## Stored data
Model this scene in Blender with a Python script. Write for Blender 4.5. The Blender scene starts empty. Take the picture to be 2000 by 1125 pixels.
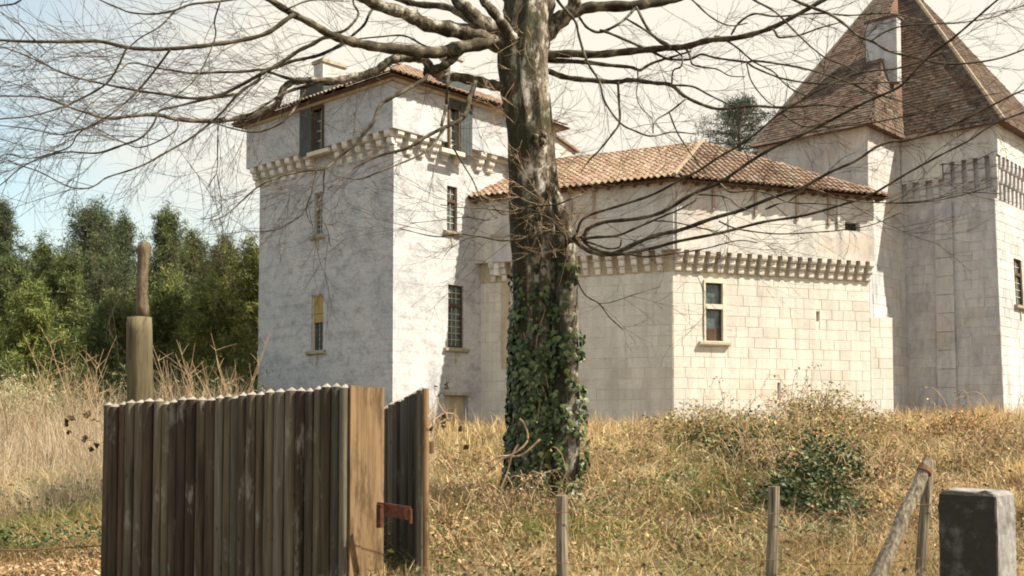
import bpy, math, random
import numpy as np
from mathutils import Vector, Matrix, noise
rnd = random.Random(7); rng = np.random.default_rng(7)
SC = bpy.context.scene; COL = SC.collection

# ---------------------------------------------------------------- camera
EYE = 1.6; F = 2100.0; PITCH = math.radians(2.5); HOR = 830.0
PY = HOR - F*math.tan(PITCH)
cam_d = bpy.data.cameras.new('camera'); cam = bpy.data.objects.new('camera', cam_d); COL.objects.link(cam)
cam.location = (0, 0, EYE); cam.rotation_euler = (math.pi/2 + PITCH, 0, 0)
cam_d.sensor_width = 36; cam_d.lens = 36*F/2000; cam_d.shift_y = (PY-562.5)/2000
cam_d.clip_start = 0.1; cam_d.clip_end = 3000
SC.camera = cam
cam_d.dof.use_dof = True; cam_d.dof.focus_distance = 26.0; cam_d.dof.aperture_fstop = 3.6

# ---------------------------------------------------------------- sun and sky
SUN_EL = math.radians(50); SUN_AZ = math.radians(-14)      # azimuth from +X towards +Y
sl = bpy.data.lights.new('sun', 'SUN'); sl.energy = 5.0; sl.angle = math.radians(0.53); sl.color = (1.0, .915, .745)
so = bpy.data.objects.new('sun', sl); COL.objects.link(so)
sdir = Vector((math.cos(SUN_AZ)*math.cos(SUN_EL), math.sin(SUN_AZ)*math.cos(SUN_EL), math.sin(SUN_EL)))
so.rotation_euler = sdir.to_track_quat('Z', 'Y').to_euler(); so.location = (30, 0, 40)
W = bpy.data.worlds.new('World'); SC.world = W; W.use_nodes = True
nt = W.node_tree; nt.nodes.clear()
def WN(t, **k):
    n = nt.nodes.new(t)
    for a, b in k.items(): setattr(n, a, b)
    return n
out = WN('ShaderNodeOutputWorld'); bg = WN('ShaderNodeBackground'); bg.inputs[1].default_value = 0.10
sky = WN('ShaderNodeTexSky'); sky.sky_type = 'NISHITA'; sky.sun_disc = False
sky.sun_elevation = SUN_EL; sky.sun_rotation = math.radians(90) - SUN_AZ
sky.air_density = 1.2; sky.dust_density = 1.2; sky.ozone_density = 1.8
tc = WN('ShaderNodeTexCoord')
dot = WN('ShaderNodeVectorMath', operation='DOT_PRODUCT'); nt.links.new(tc.outputs['Generated'], dot.inputs[0])
dot.inputs[1].default_value = (0.98, 0.20, 0.0)
mr = WN('ShaderNodeMapRange'); mr.inputs[1].default_value = -0.24; mr.inputs[2].default_value = 0.16
nt.links.new(dot.outputs['Value'], mr.inputs[0])
mp = WN('ShaderNodeMapping'); mp.inputs['Scale'].default_value = (1, 1, 2.3); nt.links.new(tc.outputs['Generated'], mp.inputs[0])
ns = WN('ShaderNodeTexNoise'); ns.inputs['Scale'].default_value = 3.4; ns.inputs['Detail'].default_value = 6; ns.inputs['Roughness'].default_value = .55
nt.links.new(mp.outputs[0], ns.inputs['Vector'])
cl = WN('ShaderNodeMapRange'); cl.inputs[1].default_value = .38; cl.inputs[2].default_value = .66; nt.links.new(ns.outputs[0], cl.inputs[0])
sc_ = WN('ShaderNodeMath', operation='MULTIPLY'); sc_.inputs[1].default_value = .55; nt.links.new(cl.outputs[0], sc_.inputs[0])
ad = WN('ShaderNodeMath', operation='ADD', use_clamp=True); nt.links.new(mr.outputs[0], ad.inputs[0]); nt.links.new(sc_.outputs[0], ad.inputs[1])
ad2 = WN('ShaderNodeMapRange'); ad2.inputs[3].default_value = .27; ad2.inputs[4].default_value = .98; nt.links.new(ad.outputs[0], ad2.inputs[0])
mx = WN('ShaderNodeMixRGB'); nt.links.new(ad2.outputs[0], mx.inputs[0]); tn = WN('ShaderNodeMixRGB', blend_type='MULTIPLY'); tn.inputs[0].default_value = 1; tn.inputs[2].default_value = (.95, 1.06, .93, 1); nt.links.new(sky.outputs[0], tn.inputs[1]); nt.links.new(tn.outputs[0], mx.inputs[1])
mx.inputs[2].default_value = (4.75, 4.42, 3.75, 1)
nt.links.new(mx.outputs[0], bg.inputs[0]); nt.links.new(bg.outputs[0], out.inputs[0])
SC.view_settings.view_transform = 'Standard'; SC.view_settings.look = 'None'
SC.view_settings.gamma = 1; SC.view_settings.exposure = 1.12; SC.view_settings.use_curve_mapping = False
SC.render.engine = 'CYCLES'
SC.cycles.max_bounces = 5; SC.cycles.diffuse_bounces = 3; SC.cycles.glossy_bounces = 2; SC.cycles.transparent_max_bounces = 4
SC.cycles.filter_width = 1.9; SC.cycles.use_denoising = True

# ---------------------------------------------------------------- geometry helpers
UP = Vector((0, -math.sin(PITCH), math.cos(PITCH))); FW = Vector((0, math.cos(PITCH), math.sin(PITCH)))
ORG = Vector((0, 0, EYE))
def ray(x, y):
    return Vector(((x-1000)/F, 0, 0)) + UP*(-(y-PY)/F) + FW
def at(x, y, Y):
    d = ray(x, y); return ORG + d*(Y/d.y)
def pxw(Y): return Y/F                      # metres per photo pixel at depth Y
class Face:
    """vertical wall plane: P start, u along, n outward"""
    def __init__(s, P, u, n, batter=None, sh=0):
        s.sh = sh
        s.P = Vector((P[0], P[1], 0)); s.u = Vector((u[0], u[1], 0)).normalized(); s.n = Vector((n[0], n[1], 0)).normalized(); s.b = batter
    def pt(s, a, z, d=0.0):
        if s.b:
            k = s.b(z); d += k; a -= k*max(0.0, 1-a/3.8)*s.sh
        return s.P + s.u*a + s.n*d + Vector((0, 0, z))
    def hit(s, x, y, d=0.0):
        r = ray(x, y); den = r.dot(s.n); t = (s.P + s.n*d - ORG).dot(s.n)/den
        q = ORG + r*t
        return (q-s.P).dot(s.u), q.z

def props(o, label=None, cat=None, group=None, kind=None):
    if label: o['label'] = label
    if cat: o['category'] = cat
    if group: o['group'] = group
    if kind: o['kind'] = kind
    return o
def link(o, parent=None):
    COL.objects.link(o)
    if parent is not None:
        o.parent = parent
        base = parent
        M = Matrix.Identity(4)
        while base is not None:
            M = M @ Matrix.Translation(-Vector(base['_loc'])) if False else M
            base = base.parent
        o.matrix_parent_inverse = parent_world(parent).inverted()
    return o
_pw = {}
def parent_world(o):
    if o.name in _pw: return _pw[o.name]
    return Matrix.Identity(4)
def thing(name, loc, label, cat, group=None):
    o = bpy.data.objects.new(name, None); COL.objects.link(o); o.location = loc; o.empty_display_size = .3
    _pw[o.name] = Matrix.Translation(Vector(loc))
    return props(o, label, cat, group)
def mesh_from(name, V, Fs, mat=None, smooth=False, col=None):
    me = bpy.data.meshes.new(name)
    if isinstance(V, np.ndarray):
        V = np.ascontiguousarray(V, dtype=np.float32).reshape(-1, 3); Fs = np.ascontiguousarray(Fs, dtype=np.int32)
        k = Fs.shape[1]; me.vertices.add(len(V)); me.vertices.foreach_set('co', V.ravel())
        me.loops.add(Fs.size); me.loops.foreach_set('vertex_index', Fs.ravel())
        me.polygons.add(len(Fs)); me.polygons.foreach_set('loop_start', np.arange(0, Fs.size, k, dtype=np.int32))
        me.polygons.foreach_set('loop_total', np.full(len(Fs), k, dtype=np.int32))
        me.polygons.foreach_set('use_smooth', np.full(len(Fs), smooth, dtype=bool))
        me.update(calc_edges=True)
        if col is not None:
            a = me.color_attributes.new('col', 'FLOAT_COLOR', 'POINT')
            c = np.ones((len(V), 4), dtype=np.float32); c[:, :3] = np.asarray(col).reshape(-1, 3); a.data.foreach_set('color', c.ravel())
    else:
        me.from_pydata([tuple(v) for v in V], [], Fs)
        if smooth:
            for p in me.polygons: p.use_smooth = True
    if mat: me.materials.append(mat)
    return me
def obj(name, me, parent=None, mtx=None):
    o = bpy.data.objects.new(name, me); link(o, parent)
    if mtx is not None: o.matrix_basis = mtx
    return o
class MB:
    def __init__(s): s.v = []; s.f = []
    def add(s, V, Fs):
        k = len(s.v); s.v += [Vector(v) for v in V]; s.f += [tuple(i+k for i in f) for f in Fs]
    def quad(s, a, b, c, d): s.add([a, b, c, d], [(0, 1, 2, 3)])
    def hexa(s, b, t):
        """b, t: four corners each (same order)"""
        s.add(list(b)+list(t), [(3, 2, 1, 0), (4, 5, 6, 7), (0, 1, 5, 4), (1, 2, 6, 5), (2, 3, 7, 6), (3, 0, 4, 7)])
    def fbox(s, F_, a0, a1, z0, z1, d0, d1):
        p = F_.pt
        s.hexa([p(a0, z0, d0), p(a1, z0, d0), p(a1, z0, d1), p(a0, z0, d1)], [p(a0, z1, d0), p(a1, z1, d0), p(a1, z1, d1), p(a0, z1, d1)])
    def tube(s, pts, rad, n=8, cap=True, jit=0.0):
        pts = [Vector(p) for p in pts]; k0 = len(s.v); up = Vector((0.13, 0.21, 1)).normalized(); N = len(pts)
        if not hasattr(rad, '__len__'): rad = [rad]*N
        for i, p in enumerate(pts):
            t = (pts[min(i+1, N-1)] - pts[max(i-1, 0)]).normalized()
            a = t.cross(up)
            if a.length < .05: a = t.cross(Vector((1, 0, 0)))
            a.normalize(); b = t.cross(a)
            for j in range(n):
                w = 2*math.pi*j/n; r = rad[i]*(1+jit*noise.noise(p*3.0+Vector((math.cos(w), math.sin(w), 0))*1.5))
                s.v.append(p + (a*math.cos(w)+b*math.sin(w))*r)
        for i in range(N-1):
            for j in range(n):
                j2 = (j+1) % n
                s.f.append((k0+i*n+j, k0+i*n+j2, k0+(i+1)*n+j2, k0+(i+1)*n+j))
        if cap:
            s.f.append(tuple(k0+j for j in range(n))[::-1]); s.f.append(tuple(k0+(N-1)*n+j for j in range(n)))
    def build(s, name, mat, parent=None, smooth=False):
        return obj(name, mesh_from(name, s.v, s.f, mat, smooth), parent)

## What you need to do
Output exactly the span of lines from the top of the listing through the line holding "cam_d.dof.use_dof = True;", and leave every picture out.

## Solution to this problem
Model this scene in Blender with a Python script. Write for Blender 4.5. The Blender scene starts empty. Take the picture to be 2000 by 1125 pixels.
import bpy, math, random
import numpy as np
from mathutils import Vector, Matrix, noise
rnd = random.Random(7); rng = np.random.default_rng(7)
SC = bpy.context.scene; COL = SC.collection

# ---------------------------------------------------------------- camera
EYE = 1.6; F = 2100.0; PITCH = math.radians(2.5); HOR = 830.0
PY = HOR - F*math.tan(PITCH)
cam_d = bpy.data.cameras.new('camera'); cam = bpy.data.objects.new('camera', cam_d); COL.objects.link(cam)
cam.location = (0, 0, EYE); cam.rotation_euler = (math.pi/2 + PITCH, 0, 0)
cam_d.sensor_width = 36; cam_d.lens = 36*F/2000; cam_d.shift_y = (PY-562.5)/2000
cam_d.clip_start = 0.1; cam_d.clip_end = 3000
SC.camera = cam
cam_d.dof.use_dof = True; cam_d.dof.focus_distance = 26.0; cam_d.dof.aperture_fstop = 3.6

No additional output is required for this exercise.